[Records from a data source]
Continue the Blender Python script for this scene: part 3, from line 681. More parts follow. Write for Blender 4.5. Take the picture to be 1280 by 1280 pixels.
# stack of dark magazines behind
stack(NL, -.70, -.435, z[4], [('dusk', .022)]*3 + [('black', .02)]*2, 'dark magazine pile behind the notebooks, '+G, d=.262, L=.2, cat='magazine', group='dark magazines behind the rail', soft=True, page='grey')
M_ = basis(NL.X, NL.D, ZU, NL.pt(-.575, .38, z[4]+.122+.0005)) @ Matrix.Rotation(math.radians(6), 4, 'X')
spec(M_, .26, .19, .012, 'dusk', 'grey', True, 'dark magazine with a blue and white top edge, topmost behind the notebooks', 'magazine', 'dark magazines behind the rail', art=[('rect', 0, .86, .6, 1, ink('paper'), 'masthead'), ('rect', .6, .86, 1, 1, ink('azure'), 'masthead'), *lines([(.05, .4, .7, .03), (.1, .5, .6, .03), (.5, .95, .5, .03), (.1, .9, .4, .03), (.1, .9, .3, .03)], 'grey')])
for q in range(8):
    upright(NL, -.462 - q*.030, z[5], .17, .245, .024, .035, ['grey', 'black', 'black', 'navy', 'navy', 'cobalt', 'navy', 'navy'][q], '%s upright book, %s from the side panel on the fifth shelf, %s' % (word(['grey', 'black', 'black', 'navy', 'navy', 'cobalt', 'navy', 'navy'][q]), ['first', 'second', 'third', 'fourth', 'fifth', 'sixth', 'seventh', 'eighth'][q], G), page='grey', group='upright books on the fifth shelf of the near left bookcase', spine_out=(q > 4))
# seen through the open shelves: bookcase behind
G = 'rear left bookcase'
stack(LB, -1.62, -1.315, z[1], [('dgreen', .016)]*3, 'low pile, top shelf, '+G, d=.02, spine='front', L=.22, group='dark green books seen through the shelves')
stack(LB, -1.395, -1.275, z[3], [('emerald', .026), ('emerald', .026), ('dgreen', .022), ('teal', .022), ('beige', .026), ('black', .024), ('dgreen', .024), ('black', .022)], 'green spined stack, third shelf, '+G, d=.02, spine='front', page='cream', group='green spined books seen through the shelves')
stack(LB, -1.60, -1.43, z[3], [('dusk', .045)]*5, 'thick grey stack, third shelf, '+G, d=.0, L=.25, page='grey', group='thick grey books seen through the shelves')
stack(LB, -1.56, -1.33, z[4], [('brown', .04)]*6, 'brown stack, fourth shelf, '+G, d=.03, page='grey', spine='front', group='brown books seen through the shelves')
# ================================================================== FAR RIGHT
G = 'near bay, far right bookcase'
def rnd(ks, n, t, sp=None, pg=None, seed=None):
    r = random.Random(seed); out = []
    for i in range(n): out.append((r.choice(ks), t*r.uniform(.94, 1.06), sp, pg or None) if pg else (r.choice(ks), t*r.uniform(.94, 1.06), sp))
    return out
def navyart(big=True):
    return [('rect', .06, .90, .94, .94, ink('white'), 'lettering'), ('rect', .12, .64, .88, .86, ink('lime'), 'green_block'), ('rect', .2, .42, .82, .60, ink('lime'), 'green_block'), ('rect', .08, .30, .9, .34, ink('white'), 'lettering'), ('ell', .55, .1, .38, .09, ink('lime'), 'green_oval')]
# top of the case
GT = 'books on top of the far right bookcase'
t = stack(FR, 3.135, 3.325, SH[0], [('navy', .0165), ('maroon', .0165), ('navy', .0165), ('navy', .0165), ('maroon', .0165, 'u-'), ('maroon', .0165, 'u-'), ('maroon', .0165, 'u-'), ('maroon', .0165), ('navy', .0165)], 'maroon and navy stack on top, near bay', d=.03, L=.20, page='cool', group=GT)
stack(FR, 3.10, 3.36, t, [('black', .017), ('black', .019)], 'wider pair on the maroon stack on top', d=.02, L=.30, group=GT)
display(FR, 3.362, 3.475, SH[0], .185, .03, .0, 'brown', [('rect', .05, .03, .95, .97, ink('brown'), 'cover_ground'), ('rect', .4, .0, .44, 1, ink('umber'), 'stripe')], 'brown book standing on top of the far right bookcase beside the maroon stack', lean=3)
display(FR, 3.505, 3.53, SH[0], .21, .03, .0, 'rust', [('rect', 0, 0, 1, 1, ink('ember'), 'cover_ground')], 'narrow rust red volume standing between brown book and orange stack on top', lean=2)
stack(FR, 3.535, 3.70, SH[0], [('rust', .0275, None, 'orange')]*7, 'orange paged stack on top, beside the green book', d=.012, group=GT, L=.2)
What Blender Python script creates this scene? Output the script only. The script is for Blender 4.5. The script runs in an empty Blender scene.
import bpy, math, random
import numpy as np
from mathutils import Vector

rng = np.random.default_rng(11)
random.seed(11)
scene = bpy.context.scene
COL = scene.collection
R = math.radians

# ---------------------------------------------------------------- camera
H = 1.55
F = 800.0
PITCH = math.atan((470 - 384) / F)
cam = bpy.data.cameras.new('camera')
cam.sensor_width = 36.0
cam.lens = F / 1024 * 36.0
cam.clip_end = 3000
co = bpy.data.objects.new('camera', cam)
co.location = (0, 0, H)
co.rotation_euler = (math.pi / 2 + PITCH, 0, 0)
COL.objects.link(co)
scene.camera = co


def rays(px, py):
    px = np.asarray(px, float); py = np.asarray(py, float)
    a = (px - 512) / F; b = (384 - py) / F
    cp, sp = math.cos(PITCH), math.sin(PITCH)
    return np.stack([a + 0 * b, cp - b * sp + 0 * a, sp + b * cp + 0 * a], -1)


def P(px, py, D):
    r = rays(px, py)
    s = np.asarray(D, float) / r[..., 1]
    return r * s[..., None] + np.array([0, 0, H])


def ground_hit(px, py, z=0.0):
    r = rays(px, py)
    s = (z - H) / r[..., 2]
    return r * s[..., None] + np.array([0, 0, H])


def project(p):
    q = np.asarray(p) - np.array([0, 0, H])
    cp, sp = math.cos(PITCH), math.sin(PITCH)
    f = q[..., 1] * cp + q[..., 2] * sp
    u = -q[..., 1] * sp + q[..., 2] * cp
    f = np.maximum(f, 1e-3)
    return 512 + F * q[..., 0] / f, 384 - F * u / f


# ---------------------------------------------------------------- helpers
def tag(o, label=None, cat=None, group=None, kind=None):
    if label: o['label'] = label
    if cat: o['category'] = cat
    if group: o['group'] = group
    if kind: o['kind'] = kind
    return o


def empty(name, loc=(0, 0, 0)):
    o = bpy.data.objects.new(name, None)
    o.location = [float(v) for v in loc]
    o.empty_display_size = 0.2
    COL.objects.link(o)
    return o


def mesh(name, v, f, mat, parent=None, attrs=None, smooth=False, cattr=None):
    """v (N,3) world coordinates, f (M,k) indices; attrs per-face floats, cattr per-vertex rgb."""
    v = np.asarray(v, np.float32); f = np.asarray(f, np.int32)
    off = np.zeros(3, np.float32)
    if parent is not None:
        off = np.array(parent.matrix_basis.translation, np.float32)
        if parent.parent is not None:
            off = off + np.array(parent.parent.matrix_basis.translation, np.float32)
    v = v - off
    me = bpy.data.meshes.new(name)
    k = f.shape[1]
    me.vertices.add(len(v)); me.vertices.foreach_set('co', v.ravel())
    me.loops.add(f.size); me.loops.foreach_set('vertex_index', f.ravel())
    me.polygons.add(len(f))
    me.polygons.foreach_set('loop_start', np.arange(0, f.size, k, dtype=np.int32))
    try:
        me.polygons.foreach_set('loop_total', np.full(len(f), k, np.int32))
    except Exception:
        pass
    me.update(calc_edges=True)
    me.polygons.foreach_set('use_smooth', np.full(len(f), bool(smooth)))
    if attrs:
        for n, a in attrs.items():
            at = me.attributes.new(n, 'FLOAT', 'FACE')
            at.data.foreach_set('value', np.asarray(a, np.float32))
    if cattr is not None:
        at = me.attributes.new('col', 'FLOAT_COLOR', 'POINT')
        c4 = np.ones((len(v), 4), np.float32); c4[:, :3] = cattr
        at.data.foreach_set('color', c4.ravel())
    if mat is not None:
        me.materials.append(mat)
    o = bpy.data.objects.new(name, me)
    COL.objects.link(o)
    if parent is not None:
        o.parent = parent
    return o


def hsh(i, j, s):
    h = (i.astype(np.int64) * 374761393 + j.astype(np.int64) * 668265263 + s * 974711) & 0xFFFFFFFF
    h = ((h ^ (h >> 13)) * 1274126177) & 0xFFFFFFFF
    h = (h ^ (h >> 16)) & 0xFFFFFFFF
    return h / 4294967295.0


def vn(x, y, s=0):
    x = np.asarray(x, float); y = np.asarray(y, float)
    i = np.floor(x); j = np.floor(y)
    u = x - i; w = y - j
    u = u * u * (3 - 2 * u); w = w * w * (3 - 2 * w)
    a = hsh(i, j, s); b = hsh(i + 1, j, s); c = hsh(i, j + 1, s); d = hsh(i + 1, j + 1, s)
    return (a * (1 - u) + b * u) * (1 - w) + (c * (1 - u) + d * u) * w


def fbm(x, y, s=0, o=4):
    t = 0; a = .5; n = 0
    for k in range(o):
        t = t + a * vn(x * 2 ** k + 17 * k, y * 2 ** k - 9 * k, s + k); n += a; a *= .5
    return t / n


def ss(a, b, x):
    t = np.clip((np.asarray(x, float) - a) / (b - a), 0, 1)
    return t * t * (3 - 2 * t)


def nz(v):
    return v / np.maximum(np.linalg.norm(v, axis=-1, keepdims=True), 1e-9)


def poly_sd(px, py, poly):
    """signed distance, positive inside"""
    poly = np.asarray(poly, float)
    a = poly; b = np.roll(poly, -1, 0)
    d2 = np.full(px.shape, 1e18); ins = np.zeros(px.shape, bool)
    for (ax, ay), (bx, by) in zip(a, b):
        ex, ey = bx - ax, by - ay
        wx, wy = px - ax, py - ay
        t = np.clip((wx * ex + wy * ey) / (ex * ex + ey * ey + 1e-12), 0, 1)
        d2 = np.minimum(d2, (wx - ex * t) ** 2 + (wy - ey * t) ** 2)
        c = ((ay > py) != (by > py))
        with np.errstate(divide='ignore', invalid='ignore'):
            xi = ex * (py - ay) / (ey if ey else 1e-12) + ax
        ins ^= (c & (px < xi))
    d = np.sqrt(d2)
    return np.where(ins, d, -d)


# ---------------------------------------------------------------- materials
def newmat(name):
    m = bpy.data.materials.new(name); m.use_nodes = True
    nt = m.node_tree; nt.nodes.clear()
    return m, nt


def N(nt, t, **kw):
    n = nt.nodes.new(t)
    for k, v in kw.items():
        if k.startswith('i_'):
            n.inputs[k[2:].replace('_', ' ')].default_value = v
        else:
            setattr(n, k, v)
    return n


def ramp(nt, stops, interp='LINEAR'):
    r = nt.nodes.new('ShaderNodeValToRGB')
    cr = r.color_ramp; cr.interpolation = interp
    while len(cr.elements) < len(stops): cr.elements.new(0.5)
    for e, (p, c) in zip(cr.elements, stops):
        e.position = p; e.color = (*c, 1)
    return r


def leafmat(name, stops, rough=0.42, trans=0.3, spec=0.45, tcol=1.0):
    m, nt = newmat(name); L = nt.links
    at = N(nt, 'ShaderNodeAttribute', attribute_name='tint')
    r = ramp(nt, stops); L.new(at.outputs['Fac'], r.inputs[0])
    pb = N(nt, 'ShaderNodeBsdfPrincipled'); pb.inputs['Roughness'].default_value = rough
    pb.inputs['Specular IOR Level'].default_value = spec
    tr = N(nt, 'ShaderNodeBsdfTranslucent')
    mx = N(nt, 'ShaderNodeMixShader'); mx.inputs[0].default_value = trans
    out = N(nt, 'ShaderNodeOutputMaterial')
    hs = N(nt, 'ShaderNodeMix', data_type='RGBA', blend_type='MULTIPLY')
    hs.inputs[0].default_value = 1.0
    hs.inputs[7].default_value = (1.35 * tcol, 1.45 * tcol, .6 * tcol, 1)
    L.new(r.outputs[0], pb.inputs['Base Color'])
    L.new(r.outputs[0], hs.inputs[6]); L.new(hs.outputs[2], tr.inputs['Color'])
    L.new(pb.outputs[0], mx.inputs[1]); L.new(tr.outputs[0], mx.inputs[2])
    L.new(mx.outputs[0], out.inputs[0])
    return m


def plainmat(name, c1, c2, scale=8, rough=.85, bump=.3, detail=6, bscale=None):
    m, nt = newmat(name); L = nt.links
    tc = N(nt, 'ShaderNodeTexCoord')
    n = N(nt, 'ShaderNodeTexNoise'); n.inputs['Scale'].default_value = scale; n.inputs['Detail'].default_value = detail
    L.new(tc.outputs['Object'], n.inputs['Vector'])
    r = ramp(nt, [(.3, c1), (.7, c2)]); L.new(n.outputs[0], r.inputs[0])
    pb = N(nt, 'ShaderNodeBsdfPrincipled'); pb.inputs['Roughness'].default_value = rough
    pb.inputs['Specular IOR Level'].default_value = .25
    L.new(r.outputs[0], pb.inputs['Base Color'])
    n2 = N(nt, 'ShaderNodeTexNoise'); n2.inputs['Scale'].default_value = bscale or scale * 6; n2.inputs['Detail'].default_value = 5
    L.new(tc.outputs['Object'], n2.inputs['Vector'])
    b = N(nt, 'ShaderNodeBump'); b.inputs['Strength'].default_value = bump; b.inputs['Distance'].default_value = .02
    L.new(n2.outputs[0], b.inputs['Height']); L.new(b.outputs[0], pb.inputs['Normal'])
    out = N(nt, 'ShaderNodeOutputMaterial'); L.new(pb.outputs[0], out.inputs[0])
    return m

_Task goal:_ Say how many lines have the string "script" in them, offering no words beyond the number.

_Solution below:_ 2